President Obama is set to unveil his long-promised executive immigration overhaul on Thursday during a primetime address from the White House. The exact details of the president’s plan remain under wraps, but the general framework has been known for the past week: Obama will use his executive authority to shield from deportation as many as 5 million unauthorized immigrants who are the parents or spouses of U.S. citizens or legal residents, and give many of them the ability to work legally in the country.

Democrats see the plan as an extraordinary move from a president doing what Congress should be undertaking but can’t. Republicans see it as an extralegal action from a president eager to do what Congress simply doesn’t want to. But while the battle lines are clear, the fight has now shifted to one over historical precedent. Do the actions of past presidents reveal that Obama isn’t guilty of the type of executive overreach conservatives are accusing him of, or is Obama using that same history as a pretext for a power grab, one that will set its own dangerous precedent?

This question emerged on Monday when the Associated Press published a national story that included this matter-of-fact opening sentence: “Two presidents have acted unilaterally on immigration—and both were Republican.” The report pointed out that both Ronald Reagan and George H.W. Bush extended reprieves from deportation to family members who were not covered by a 1986 congressional overhaul of the nation’s immigration system. Neither man faced the type of blowback that Obama is getting prior to his own announcement.

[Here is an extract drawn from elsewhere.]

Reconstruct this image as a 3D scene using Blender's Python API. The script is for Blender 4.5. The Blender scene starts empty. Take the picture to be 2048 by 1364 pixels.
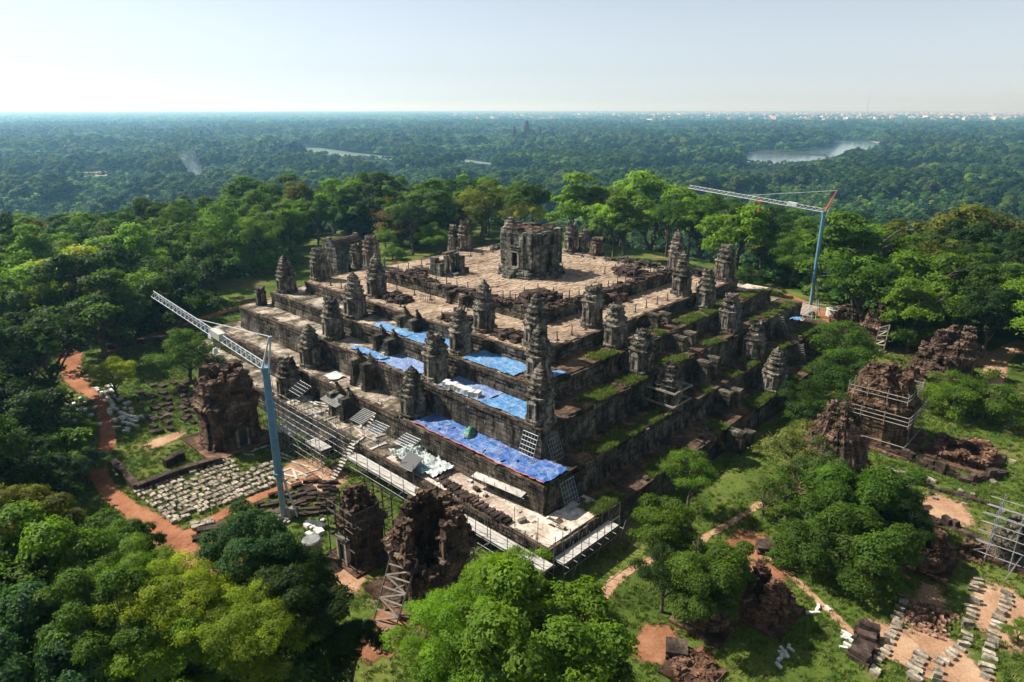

In fact, there’s a long history of presidents taking immigration action on their own. As the Los Angeles Times documented earlier this week, the list of executives pushing through reforms includes: George W. Bush, who allowed members of the military with green cards to expedite their citizenship process in the wake of 9/11; Bill Clinton, who eased deportation of refugees from El Salvador and Haiti; and Jimmy Carter, who granted a wide range of refugee groups temporary relief from deportation. The list doesn’t stop there: John F. Kennedy created a federal program for Cuban refugees, Harry Truman launched his own commission to study immigration reform after Congress refused his request to do so, and Franklin Roosevelt initiated the Bracero program, which brought 2 million short-term Mexican farm workers to the country.

The common theme in most of these cases is that Congress eventually acted to make the executive actions permanent. Ask an immigration advocate, and she’ll tell you this proves that the presidents were pushing Congress to do what it would have done on its own eventually. Ask an opponent, and she’ll say the biggest reason lawmakers followed the presidents’ lead is because they had no other choice.

The New York Times’ Ross Douthat made that case forcefully earlier this week, responding in part to my piece from last week that pointed out that any action Obama takes is, by definition, only a temporary one. Douthat argued that “once a government has taken the step of formally inviting a particular population to take jobs and (by implication) put down roots, there’s a stronger moral obligation not to consider deportation.” That obligation, meanwhile, comes with political pressure not to take away something that people already have. “Whatever the legal realities, in practical and political terms it’s clear that Obama is expecting this move to create facts on the ground that no future president will be able to reverse,” he wrote.

The counterargument, voiced by many supporters of Obama’s executive action, is that those moral obligations are there all along—it just sometimes takes a president untethered to the realities of congressional lawmaking to deliver on it. “Many of these [earlier presidential] actions were controversial when first announced,” Charles Kamasaki, senior cabinet adviser at the National Council of La Raza, argued earlier this week. “But Congress later affirmed virtually all of them—without explicitly reversing any of them—suggesting that eventually they were widely accepted.” Kamasaki concluded: “Decades from now, people looking back on President Obama’s imminent announcement … [will] wonder: what was all the fuss about?”

Republicans, naturally, remain focused on the here and now, particularly after their strong gains in the midterm elections. The good news for the GOP is that they appear to have found a winning argument in their complaints about executive overreach. A NBC News/Wall Street Journal poll conducted earlier this week found 48 percent of Americans oppose the president going it alone on immigration, while only 38 percent support him doing so.

The problem for Republicans is that it will be easier to win in the court of public opinion today than in a court of law tomorrow. GOP assertions aside, there’s no evidence that Obama’s plan is illegal, and most experts agree that his expected moves have plenty of legal precedent to back them up. Efforts to undercut the president’s immigration overhaul by using the power of the purse also appear to be a long shot. The federal agency most responsible for implementing the executive orders will be U.S. Citizenship and Immigration Services, which pays for itself with revenue generated by immigration applications. That means the GOP can’t defund the agency as some lawmakers have suggested they might, regardless of whether they used a laser-like budget cut or shut down the whole government.

Still, Republicans have vowed to press on, waging war on the president’s plan any way they can. It’s those promises to undo Obama’s actions that actually undercut the rhetoric from both sides. If as Kamasaki suggests, past presidents’ decisions to go it alone were justified because Congress ultimately followed, then Obama’s wait to be proved right is likely to be a long one. At the same time, congressional Republicans’ current quest to kill the president’s reforms makes it seem less likely that they’ll one day be willing to make them permanent simply because they’re the status quo. Both sides, then, can point to the same history books, but neither will find exactly what they’re looking for.